-- WORK INSTRUCTIONS --
Output the material beneath this task exactly, images excluded.

-- AVAILABLE DATA --
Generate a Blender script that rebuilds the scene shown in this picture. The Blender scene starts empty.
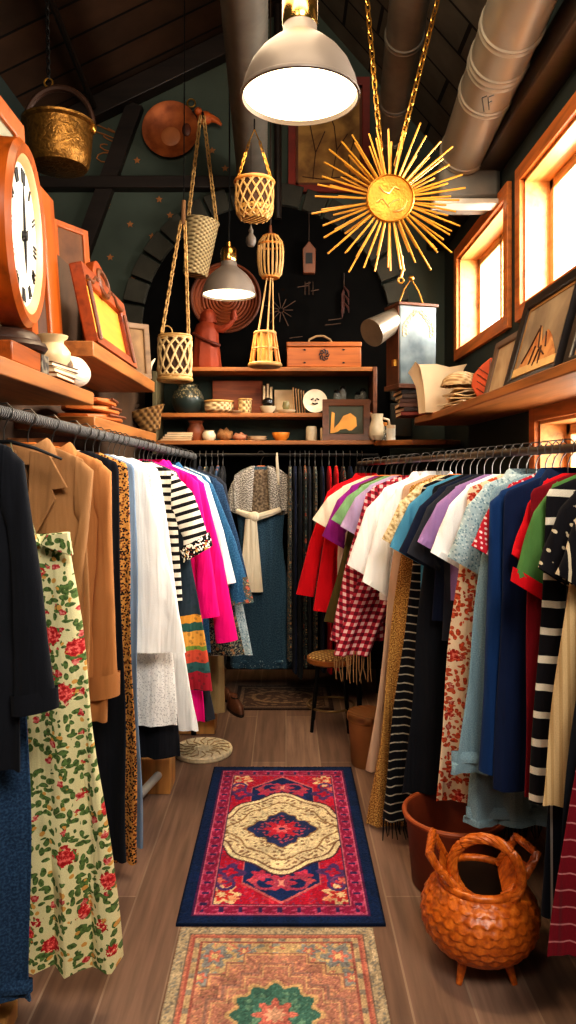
import bpy, math, random
import numpy as np
from mathutils import Vector, Matrix
R = math.radians
rnd = random.Random(7)
col = bpy.context.scene.collection
sc = bpy.context.scene

# ------------------------------------------------------------------ camera
F = 740.0; CX = 286.0; CY = 470.0; H = 1.5
def W(x, y, Z):
    return Vector(((x - CX) * Z / F, Z, H - (y - CY) * Z / F))
cam_d = bpy.data.cameras.new('camera'); cam = bpy.data.objects.new('camera', cam_d); col.objects.link(cam)
cam.location = (0, 0, H); cam.rotation_euler = (R(90), 0, 0)
cam_d.lens = F / 1024 * 36; cam_d.sensor_width = 36; cam_d.sensor_fit = 'AUTO'
cam_d.shift_x = (288 - CX) / 1024; cam_d.shift_y = (CY - 512) / 1024
cam_d.clip_start = 0.05
sc.camera = cam

# ------------------------------------------------------------------ colour + node helpers
def lin(v):
    v /= 255.0
    return v / 12.92 if v <= 0.04045 else ((v + 0.055) / 1.055) ** 2.4
def C(r, g, b): return (lin(r), lin(g), lin(b), 1.0)

class N:
    def __init__(s, name, rough=0.7, metal=0.0, spec=0.3):
        s.m = bpy.data.materials.new(name); s.m.use_nodes = True
        s.t = s.m.node_tree; s.t.nodes.clear()
        s.out = s.t.nodes.new('ShaderNodeOutputMaterial')
        s.b = s.t.nodes.new('ShaderNodeBsdfPrincipled')
        s.t.links.new(s.b.outputs[0], s.out.inputs[0])
        s.b.inputs['Roughness'].default_value = rough
        s.b.inputs['Metallic'].default_value = metal
        s.b.inputs['Specular IOR Level'].default_value = spec
        s.tc = None
    def set(s, sock, v):
        if hasattr(v, 'is_output'): s.t.links.new(v, sock)
        else: sock.default_value = v
    def coord(s, k='Object'):
        if s.tc is None: s.tc = s.t.nodes.new('ShaderNodeTexCoord')
        return s.tc.outputs[k]
    def map(s, v, scale=(1, 1, 1), rot=(0, 0, 0), loc=(0, 0, 0)):
        n = s.t.nodes.new('ShaderNodeMapping'); s.set(n.inputs[0], v)
        n.inputs['Scale'].default_value = scale; n.inputs['Rotation'].default_value = rot; n.inputs['Location'].default_value = loc
        return n.outputs[0]
    def noise(s, v, scale, detail=3, o=0):
        n = s.t.nodes.new('ShaderNodeTexNoise'); s.set(n.inputs['Vector'], v)
        n.inputs['Scale'].default_value = scale; n.inputs['Detail'].default_value = detail
        return n.outputs[o]
    def voro(s, v, scale, feat='F1', rand=1.0):
        n = s.t.nodes.new('ShaderNodeTexVoronoi'); n.feature = feat; s.set(n.inputs['Vector'], v)
        n.inputs['Scale'].default_value = scale; n.inputs['Randomness'].default_value = rand
        return n
    def wave(s, v, scale, dist=0, axis='X', dscale=1, prof='SIN'):
        n = s.t.nodes.new('ShaderNodeTexWave'); n.bands_direction = axis; n.wave_profile = prof; s.set(n.inputs['Vector'], v)
        n.inputs['Scale'].default_value = scale; n.inputs['Distortion'].default_value = dist; n.inputs['Detail Scale'].default_value = dscale
        return n.outputs[1]
    def math(s, op, a, b=0.0):
        n = s.t.nodes.new('ShaderNodeMath'); n.operation = op; s.set(n.inputs[0], a); s.set(n.inputs[1], b); return n.outputs[0]
    def mix(s, f, a, b, blend='MIX'):
        n = s.t.nodes.new('ShaderNodeMix'); n.data_type = 'RGBA'; n.blend_type = blend
        s.set(n.inputs[0], f); s.set(n.inputs[6], a); s.set(n.inputs[7], b); return n.outputs[2]
    def ramp(s, f, stops, interp='LINEAR'):
        n = s.t.nodes.new('ShaderNodeValToRGB'); s.set(n.inputs[0], f); cr = n.color_ramp; cr.interpolation = interp
        while len(cr.elements) < len(stops): cr.elements.new(0.5)
        for e, (p, c_) in zip(cr.elements, stops): e.position = p; e.color = c_
        return n.outputs[0]
    def sep(s, v):
        n = s.t.nodes.new('ShaderNodeSeparateXYZ'); s.set(n.inputs[0], v); return n.outputs
    def comb(s, x, y, z=0.0):
        n = s.t.nodes.new('ShaderNodeCombineXYZ'); s.set(n.inputs[0], x); s.set(n.inputs[1], y); s.set(n.inputs[2], z); return n.outputs[0]
    def distort(s, v, scale, amt):
        n = s.t.nodes.new('ShaderNodeVectorMath'); n.operation = 'MULTIPLY_ADD'
        s.set(n.inputs[0], s.noise(v, scale, 2, 1)); n.inputs[1].default_value = (amt, amt, amt); s.set(n.inputs[2], v); return n.outputs[0]
    def bump(s, h, strength=0.3, dist=0.01):
        n = s.t.nodes.new('ShaderNodeBump'); n.inputs['Strength'].default_value = strength; n.inputs['Distance'].default_value = dist
        s.set(n.inputs['Height'], h); s.t.links.new(n.outputs[0], s.b.inputs['Normal'])
    def base(s, c_): s.set(s.b.inputs['Base Color'], c_); return s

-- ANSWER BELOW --
Generate a Blender script that rebuilds the scene shown in this picture. The Blender scene starts empty.
import bpy, math, random
import numpy as np
from mathutils import Vector, Matrix
R = math.radians
rnd = random.Random(7)
col = bpy.context.scene.collection
sc = bpy.context.scene

# ------------------------------------------------------------------ camera
F = 740.0; CX = 286.0; CY = 470.0; H = 1.5
def W(x, y, Z):
    return Vector(((x - CX) * Z / F, Z, H - (y - CY) * Z / F))
cam_d = bpy.data.cameras.new('camera'); cam = bpy.data.objects.new('camera', cam_d); col.objects.link(cam)
cam.location = (0, 0, H); cam.rotation_euler = (R(90), 0, 0)
cam_d.lens = F / 1024 * 36; cam_d.sensor_width = 36; cam_d.sensor_fit = 'AUTO'
cam_d.shift_x = (288 - CX) / 1024; cam_d.shift_y = (CY - 512) / 1024
cam_d.clip_start = 0.05
sc.camera = cam

# ------------------------------------------------------------------ colour + node helpers
def lin(v):
    v /= 255.0
    return v / 12.92 if v <= 0.04045 else ((v + 0.055) / 1.055) ** 2.4
def C(r, g, b): return (lin(r), lin(g), lin(b), 1.0)

class N:
    def __init__(s, name, rough=0.7, metal=0.0, spec=0.3):
        s.m = bpy.data.materials.new(name); s.m.use_nodes = True
        s.t = s.m.node_tree; s.t.nodes.clear()
        s.out = s.t.nodes.new('ShaderNodeOutputMaterial')
        s.b = s.t.nodes.new('ShaderNodeBsdfPrincipled')
        s.t.links.new(s.b.outputs[0], s.out.inputs[0])
        s.b.inputs['Roughness'].default_value = rough
        s.b.inputs['Metallic'].default_value = metal
        s.b.inputs['Specular IOR Level'].default_value = spec
        s.tc = None
    def set(s, sock, v):
        if hasattr(v, 'is_output'): s.t.links.new(v, sock)
        else: sock.default_value = v
    def coord(s, k='Object'):
        if s.tc is None: s.tc = s.t.nodes.new('ShaderNodeTexCoord')
        return s.tc.outputs[k]
    def map(s, v, scale=(1, 1, 1), rot=(0, 0, 0), loc=(0, 0, 0)):
        n = s.t.nodes.new('ShaderNodeMapping'); s.set(n.inputs[0], v)
        n.inputs['Scale'].default_value = scale; n.inputs['Rotation'].default_value = rot; n.inputs['Location'].default_value = loc
        return n.outputs[0]
    def noise(s, v, scale, detail=3, o=0):
        n = s.t.nodes.new('ShaderNodeTexNoise'); s.set(n.inputs['Vector'], v)
        n.inputs['Scale'].default_value = scale; n.inputs['Detail'].default_value = detail
        return n.outputs[o]
    def voro(s, v, scale, feat='F1', rand=1.0):
        n = s.t.nodes.new('ShaderNodeTexVoronoi'); n.feature = feat; s.set(n.inputs['Vector'], v)
        n.inputs['Scale'].default_value = scale; n.inputs['Randomness'].default_value = rand
        return n
    def wave(s, v, scale, dist=0, axis='X', dscale=1, prof='SIN'):
        n = s.t.nodes.new('ShaderNodeTexWave'); n.bands_direction = axis; n.wave_profile = prof; s.set(n.inputs['Vector'], v)
        n.inputs['Scale'].default_value = scale; n.inputs['Distortion'].default_value = dist; n.inputs['Detail Scale'].default_value = dscale
        return n.outputs[1]
    def math(s, op, a, b=0.0):
        n = s.t.nodes.new('ShaderNodeMath'); n.operation = op; s.set(n.inputs[0], a); s.set(n.inputs[1], b); return n.outputs[0]
    def mix(s, f, a, b, blend='MIX'):
        n = s.t.nodes.new('ShaderNodeMix'); n.data_type = 'RGBA'; n.blend_type = blend
        s.set(n.inputs[0], f); s.set(n.inputs[6], a); s.set(n.inputs[7], b); return n.outputs[2]
    def ramp(s, f, stops, interp='LINEAR'):
        n = s.t.nodes.new('ShaderNodeValToRGB'); s.set(n.inputs[0], f); cr = n.color_ramp; cr.interpolation = interp
        while len(cr.elements) < len(stops): cr.elements.new(0.5)
        for e, (p, c_) in zip(cr.elements, stops): e.position = p; e.color = c_
        return n.outputs[0]
    def sep(s, v):
        n = s.t.nodes.new('ShaderNodeSeparateXYZ'); s.set(n.inputs[0], v); return n.outputs
    def comb(s, x, y, z=0.0):
        n = s.t.nodes.new('ShaderNodeCombineXYZ'); s.set(n.inputs[0], x); s.set(n.inputs[1], y); s.set(n.inputs[2], z); return n.outputs[0]
    def distort(s, v, scale, amt):
        n = s.t.nodes.new('ShaderNodeVectorMath'); n.operation = 'MULTIPLY_ADD'
        s.set(n.inputs[0], s.noise(v, scale, 2, 1)); n.inputs[1].default_value = (amt, amt, amt); s.set(n.inputs[2], v); return n.outputs[0]
    def bump(s, h, strength=0.3, dist=0.01):
        n = s.t.nodes.new('ShaderNodeBump'); n.inputs['Strength'].default_value = strength; n.inputs['Distance'].default_value = dist
        s.set(n.inputs['Height'], h); s.t.links.new(n.outputs[0], s.b.inputs['Normal'])
    def base(s, c_): s.set(s.b.inputs['Base Color'], c_); return s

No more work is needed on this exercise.